Men of the Merchant Marine, in their natty uniforms, dock workers in their overalls, and others in their Sunday best, fishermen, carpenters, clerks, cooks, waiters and waitresses, business men, lawyers, and doctors—they all were there, and listened for three hours to what us “pesky-go-abouts” had to say.

The peculiar thing about this meeting, and which characterized most meetings and a good portion of the whole movement here, was that out of the five wobbly speakers three of them came from the twenty-seven now on trial and one was the “man who conspired with himself,” who is now out on bond pending appeal, having been convicted on May 15, in Court 19.

There was no holding back and no concealment. Industrial unionism was taught straight from the shoulder; our ultimate aim—the abolition of wage slavery—was openly proclaimed.

New converts were given their little red cards in sight of thousands and of the police.

The Chamber of Commerce was plainly charged with the foul murder of Fellow Worker Paul Borgen.

The speaking lasted for over three hours; all listened attentively; almost none left during this long meeting, and there were no interruptions except by volleys of applause.

A Singing Movement

And the singing!

When the words rang from two thousand throats “We know that every wobbly true will carry on the fight,” you knew that the singers meant it. And when we finished with the song of the “Red Flag” and came to the words “With hats uncovered swear we all to fight beneath it till we fall,” without any suggestion every man’s hat came off, the audience rose as one man, and when you looked at their solemn determined faces, you knew that at least here in San Pedro there are thousands of men and women who. no matter what comes, no matter in what way the viciousness of the master class may manifest itself, will live and die for the workers’ cause.

Well Named!

LIBERTY HILL!—it is well named, for the spirit which created it, the spirit which manifests itself on it, is spreading all over the county and farther, like wild fire.

It is a spirit not created by sentiment or emotionalism but an outcome of the greatest educational campaign ever waged anywhere among the workers.

It is a spirit which will not and cannot be quenched.

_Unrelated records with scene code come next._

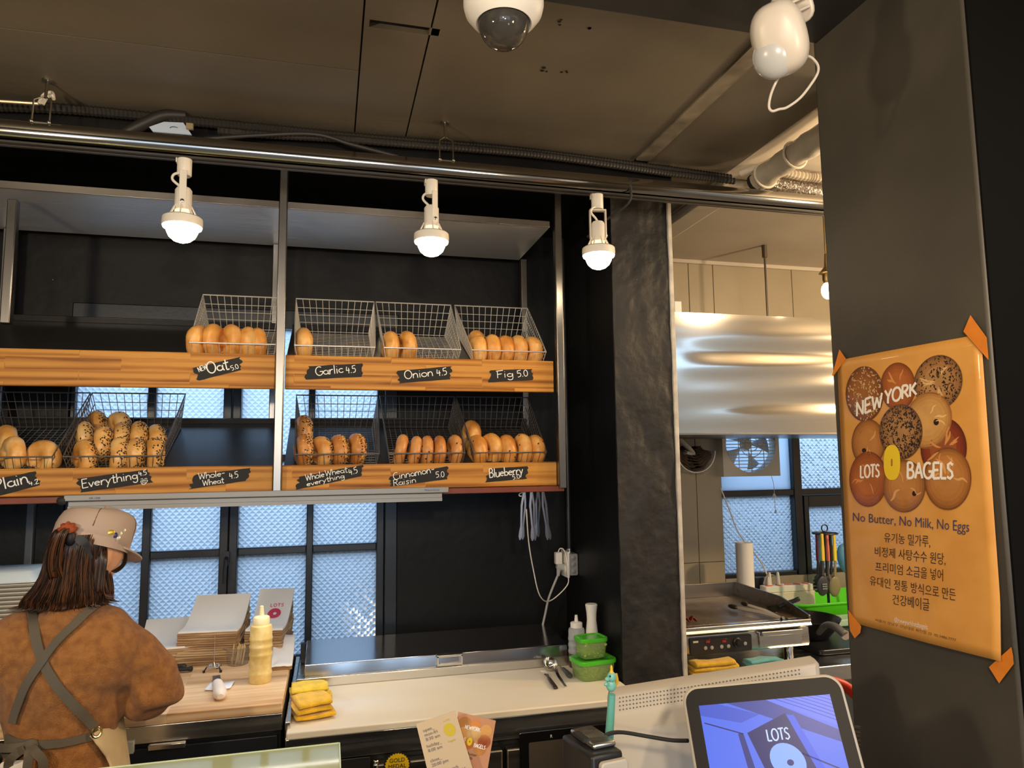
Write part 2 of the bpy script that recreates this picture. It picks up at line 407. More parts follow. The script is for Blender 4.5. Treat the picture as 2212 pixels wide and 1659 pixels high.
pane(cs[1], KX1-.03, KZ0+.02, cs[2], ky+.012, kwin, s=.026, rnd=.5)
MB().box((KX0, ky, zh[1]), (xv[0], ky+.012, KZ1-.03)).build('fan_panel', GLASS, kwin)
# ================================================================== stroke lettering (marker pen)
def A(*a, **k): return arc(*a, **k)
GL = {
'a': (.55, [A(.25, .28, .22, 60, 400, 12), [(.48, .5), (.46, .2), (.54, 0)]]),
'b': (.52, [[(.06, 1), (.05, .02)], A(.25, .27, .21, 150, -170, 10)]),
'c': (.48, [A(.26, .28, .23, 50, 320, 10)]),
'e': (.52, [[(.04, .30), (.46, .34)], A(.25, .29, .22, 10, 315, 12)]),
'f': (.4, [[(.38, .95), (.24, 1), (.17, .85), (.17, 0)], [(0, .55), (.36, .58)]]),
'g': (.55, [A(.25, .28, .21, 50, 400, 12), [(.47, .5), (.47, -.1), (.38, -.34), (.2, -.36), (.06, -.22)]]),
'h': (.54, [[(.06, 1), (.05, 0)], [(.06, .3), (.2, .53), (.38, .5), (.44, .3), (.45, 0)]]),
'i': (.24, [[(.1, .55), (.1, 0)], [(.1, .78), (.12, .82)]]),
'l': (.22, [[(.1, 1), (.08, 0)]]),
'm': (.78, [[(.05, .55), (.05, 0)], [(.05, .3), (.17, .53), (.3, .5), (.36, .3), (.36, 0)], [(.36, .3), (.48, .53), (.61, .5), (.67, .3), (.68, 0)]]),
'n': (.55, [[(.06, .55), (.05, 0)], [(.06, .3), (.2, .53), (.38, .5), (.44, .3), (.45, 0)]]),
'o': (.55, [A(.26, .28, .24, 90, 450, 14)]),
'r': (.42, [[(.07, .55), (.06, 0)], [(.07, .28), (.17, .47), (.3, .54), (.38, .5)]]),
's': (.46, [[(.4, .48), (.24, .56), (.09, .46), (.16, .32), (.33, .22), (.36, .08), (.2, -.01), (.04, .06)]]),
't': (.42, [[(.2, .9), (.18, .1), (.26, 0), (.38, .04)], [(.0, .6), (.4, .63)]]),
'u': (.54, [[(.05, .54), (.05, .16), (.16, 0), (.32, .04), (.44, .26)], [(.45, .54), (.46, 0)]]),
'v': (.5, [[(.03, .54), (.22, 0)], [(.22, 0), (.44, .54)]]),
'w': (.74, [[(.03, .54), (.17, 0)], [(.17, 0), (.34, .48)], [(.34, .48), (.5, 0)], [(.5, 0), (.68, .54)]]),
'y': (.52, [[(.04, .54), (.24, .06)], [(.46, .56), (.24, .06), (.1, -.34)]]),
'B': (.6, [[(.08, 1), (.06, 0)], [(.08, 1), (.36, .98), (.45, .8), (.36, .58), (.1, .53)], [(.1, .53), (.42, .5), (.52, .28), (.4, .04), (.06, 0)]]),
'C': (.66, [A(.38, .5, .33, 55, 315, 12, ry=.5)]),
'E': (.58, [[(.08, 1), (.06, 0)], [(.08, 1), (.52, 1)], [(.07, .52), (.44, .54)], [(.06, 0), (.54, .03)]]),
'F': (.56, [[(.1, .96), (.08, 0)], [(.0, .95), (.54, 1)], [(.09, .5), (.42, .55)]]),
'G': (.72, [A(.38, .5, .34, 55, 350, 12, ry=.5), [(.42, .44), (.72, .44)]]),
'K': (.6, [[(.08, 1), (.06, 0)], [(.52, 1), (.08, .45)], [(.2, .58), (.56, 0)]]),
'L': (.5, [[(.08, 1), (.06, .02)], [(.06, .02), (.46, .02)]]),
'N': (.66, [[(.08, 0), (.08, 1)], [(.08, 1), (.54, 0)], [(.54, 0), (.56, 1)]]),
'A': (.66, [[(.04, 0), (.32, 1)], [(.32, 1), (.6, 0)], [(.14, .36), (.5, .36)]]),
'S': (.56, [[(.48, .86), (.3, 1), (.1, .88), (.1, .66), (.4, .42), (.46, .18), (.26, 0), (.04, .12)]]),
'T': (.6, [[(.3, .98), (.28, 0)], [(.02, .98), (.58, 1)]]),
'Y': (.58, [[(.04, 1), (.29, .5)], [(.55, 1), (.29, .5), (.27, 0)]]),
'O': (.74, [A(.36, .5, .32, 90, 450, 18, ry=.5)]),
'P': (.56, [[(.08, 1), (.06, 0)], [(.08, 1), (.38, .98), (.5, .76), (.38, .52), (.1, .46)]]),
'R': (.6, [[(.08, 1), (.06, 0)], [(.08, 1), (.38, .98), (.48, .78), (.36, .55), (.1, .5)], [(.24, .5), (.54, 0)]]),
'W': (.86, [[(.04, 1), (.2, 0)], [(.2, 0), (.41, .8)], [(.41, .8), (.6, 0)], [(.6, 0), (.8, 1)]]),
'-': (.44, [[(.06, .45), (.38, .47)]]),
'.': (.22, [[(.08, .0), (.13, .09)]]),
'0': (.54, [A(.25, .45, .21, 90, 450, 14, ry=.45)]),
'2': (.54, [[(.06, .7), (.2, .92), (.4, .82), (.38, .58), (.06, .04)], [(.06, .03), (.48, .04)]]),
'4': (.56, [[(.16, .92), (.06, .4)], [(.06, .4), (.5, .42)], [(.38, .74), (.35, 0)]]),
'5': (.54, [[(.12, .92), (.1, .56), (.32, .58), (.46, .36), (.36, .08), (.1, .02)], [(.1, .92), (.5, .96)]]),
' ': (.34, []),
}
def letters(m, text, x, y, h, M, r=.0011, slant=0, track=.0, cond=1.0, dome=.35):
    """write text from (x, y) in the local xy plane of M, capital height h"""
    for ch in text:
        w, st = GL[ch]
        for s in st:
            pts = [M @ V(x+(px*cond+slant*py)*h, y+py*h, 0) for px, py in s]
            sm = spline(pts, 3) if len(pts) > 2 and len(pts) < 8 else pts
            m.tube(sm, r, 6, flat=(M.to_3x3() @ V(0, 0, 1), dome))
        x += (w*cond+track)*h
    return x
def text_w(text, h, track=0, cond=1.0): return sum((GL[c][0]*cond+track)*h for c in text)

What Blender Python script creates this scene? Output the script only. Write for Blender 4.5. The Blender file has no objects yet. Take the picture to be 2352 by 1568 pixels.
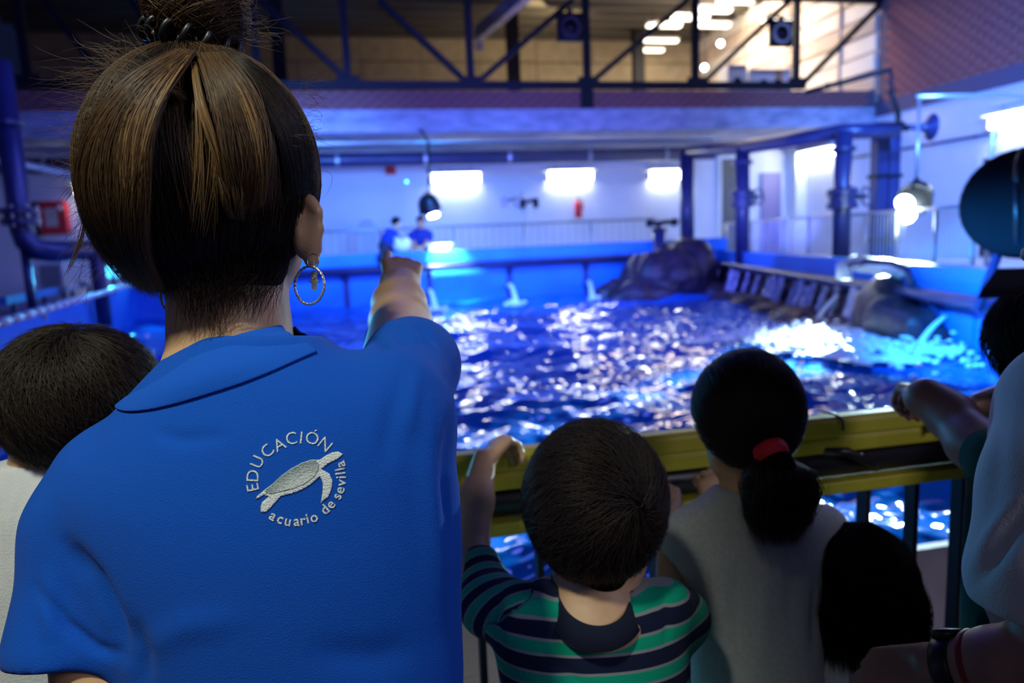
import bpy, bmesh, math, random
import numpy as np
from mathutils import Vector, Matrix
from mathutils.bvhtree import BVHTree
random.seed(7); RNG = np.random.default_rng(11)
SC = bpy.context.scene
COL = SC.collection

# ------------------------------------------------------------------ camera
W, H, F = 2352, 1568, 1650.0
YAW, PITCH, ROLL, CZ = math.radians(11.7), math.radians(8.2), math.atan(.042), 1.5
CF = np.array([math.sin(YAW)*math.cos(PITCH), math.cos(YAW)*math.cos(PITCH), -math.sin(PITCH)])
_r0 = np.array([math.cos(YAW), -math.sin(YAW), 0.]); _u0 = np.cross(_r0, CF)
CR = math.cos(ROLL)*_r0 - math.sin(ROLL)*_u0
CU = math.cos(ROLL)*_u0 + math.sin(ROLL)*_r0
CC = np.array([0., 0., CZ])
cam = bpy.data.cameras.new('camera'); camo = bpy.data.objects.new('camera', cam); COL.objects.link(camo)
camo.matrix_world = Matrix(((CR[0], CU[0], -CF[0], 0), (CR[1], CU[1], -CF[1], 0), (CR[2], CU[2], -CF[2], CZ), (0, 0, 0, 1)))
cam.sensor_width = 36; cam.lens = F/W*36; cam.clip_start = .02; cam.clip_end = 200
cam.dof.use_dof = True; cam.dof.focus_distance = .68; cam.dof.aperture_fstop = 4.2
SC.camera = camo

# ------------------------------------------------------------------ world, lights, exposure
SC.view_settings.view_transform = 'Standard'; SC.view_settings.look = 'None'
SC.view_settings.exposure = 0; SC.view_settings.gamma = 1; SC.view_settings.use_curve_mapping = False
wd = bpy.data.worlds.new('hall_dark'); SC.world = wd; wd.use_nodes = True
wd.node_tree.nodes['Background'].inputs[0].default_value = (.10, .16, .60, 1)
wd.node_tree.nodes['Background'].inputs[1].default_value = .035

def light(name, typ, loc, target, power, color, size=.5, size_y=None, angle=60, blend=.5):
    l = bpy.data.lights.new(name, typ); l.energy = power; l.color = color
    if typ == 'AREA':
        l.size = size
        if size_y: l.shape = 'RECTANGLE'; l.size_y = size_y
    elif typ == 'SPOT':
        l.spot_size = math.radians(angle); l.spot_blend = blend; l.shadow_soft_size = size
    else: l.shadow_soft_size = size
    o = bpy.data.objects.new(name, l); COL.objects.link(o); o.location = loc
    o.rotation_euler = (Vector(target)-Vector(loc)).to_track_quat('-Z', 'Y').to_euler()
    return o
BLUE = (.10, .145, 1.0); AZURE = (.02, .30, 1.0)
light('visitor_downlight', 'SPOT', (-.75, -.20, 3.3), (-.23, .74, 1.36), 190, (.97, 1, .82), .12, angle=29, blend=1.0)
light('visitor_fill_light', 'AREA', (-1.5, -1.3, 3.0), (.1, .8, 1.1), 2, (1, .93, .82), 1.2)  # added soft fill from behind the camera, stands for no fixture
light('kerb_fill_light', 'AREA', (2.6, -1.6, 3.0), (2.0, 1.6, .5), 40, (.78, .75, 1), 1.2)  # extra unseen light, added to lift the kerb and the right-hand visitors
light('violet_fill_visitors', 'SPOT', (5.2, 3.6, 4.4), (1.9, 1.5, .6), 130, (.34, .36, 1), .3, angle=70, blend=.9)  # light added on the pool side for kerb and visitors, no visible source
light('blue_flood_over_pool', 'AREA', (1.5, 8.5, 5.6), (1.5, 10.5, .3), 380, BLUE, 4, 2)
light('blue_flood_to_back', 'AREA', (3.4, 10.2, 1.7), (3.6, 16, 3.6), 330, (.12, .17, 1), 6, .6)
light('blue_flood_right_deck', 'SPOT', (6.0, 5.0, 4.6), (11.9, 11.0, 2.2), 7800, (.08, .26, 1), .2, angle=80, blend=.9)
light('violet_fill_brick', 'SPOT', (5.0, 5.0, 3.0), (11.9, 9.0, 5.6), 520, (.16, .085, 1), .2, angle=60, blend=.9)  # unseen light added to bring up the upper brick wall in violet
light('blue_flood_left_deck', 'SPOT', (-1.5, 6.0, 4.2), (-5.0, 12.0, 1.0), 240, BLUE, .2, angle=80, blend=.9)
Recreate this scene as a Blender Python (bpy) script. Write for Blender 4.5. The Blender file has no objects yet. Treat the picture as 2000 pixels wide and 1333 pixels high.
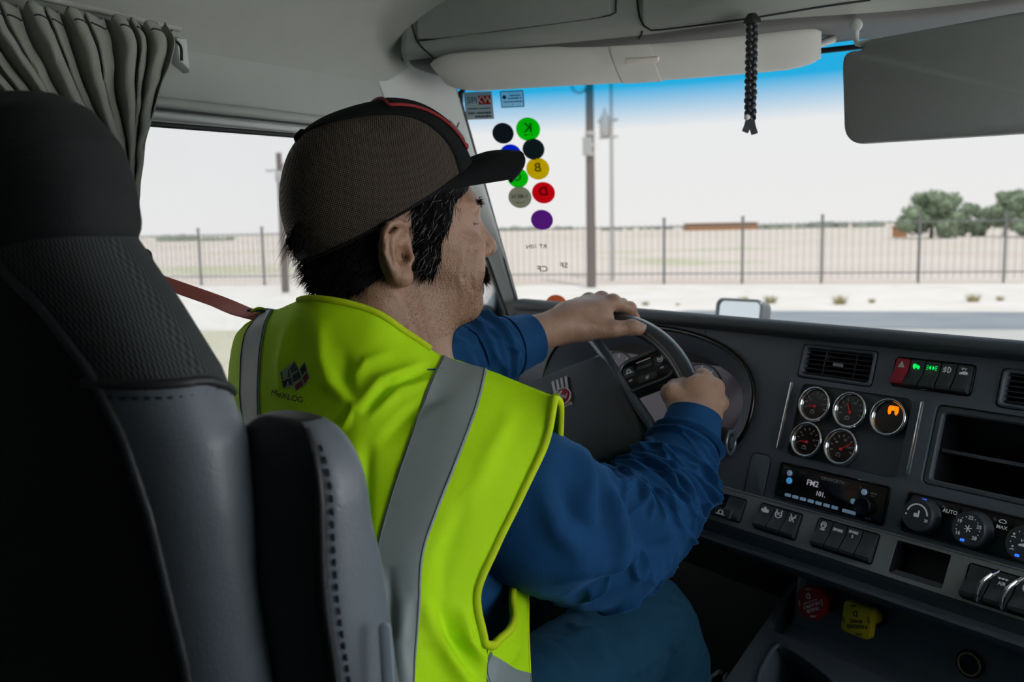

It is the spirit which, before many more years have passed, will sweep away the profit system, and the sin, misery and degradation which are a part of it, and which will usher in the Workers’ Co-operative Commonwealth.

Inspiration for All

If you need inspiration, if your faith in the victorious onward sweep of the advancing proletariat needs to be strengthened, if your mind and heart needs to be filled with the certainty of coming victory, come on to Liberty Hill in San Pedro.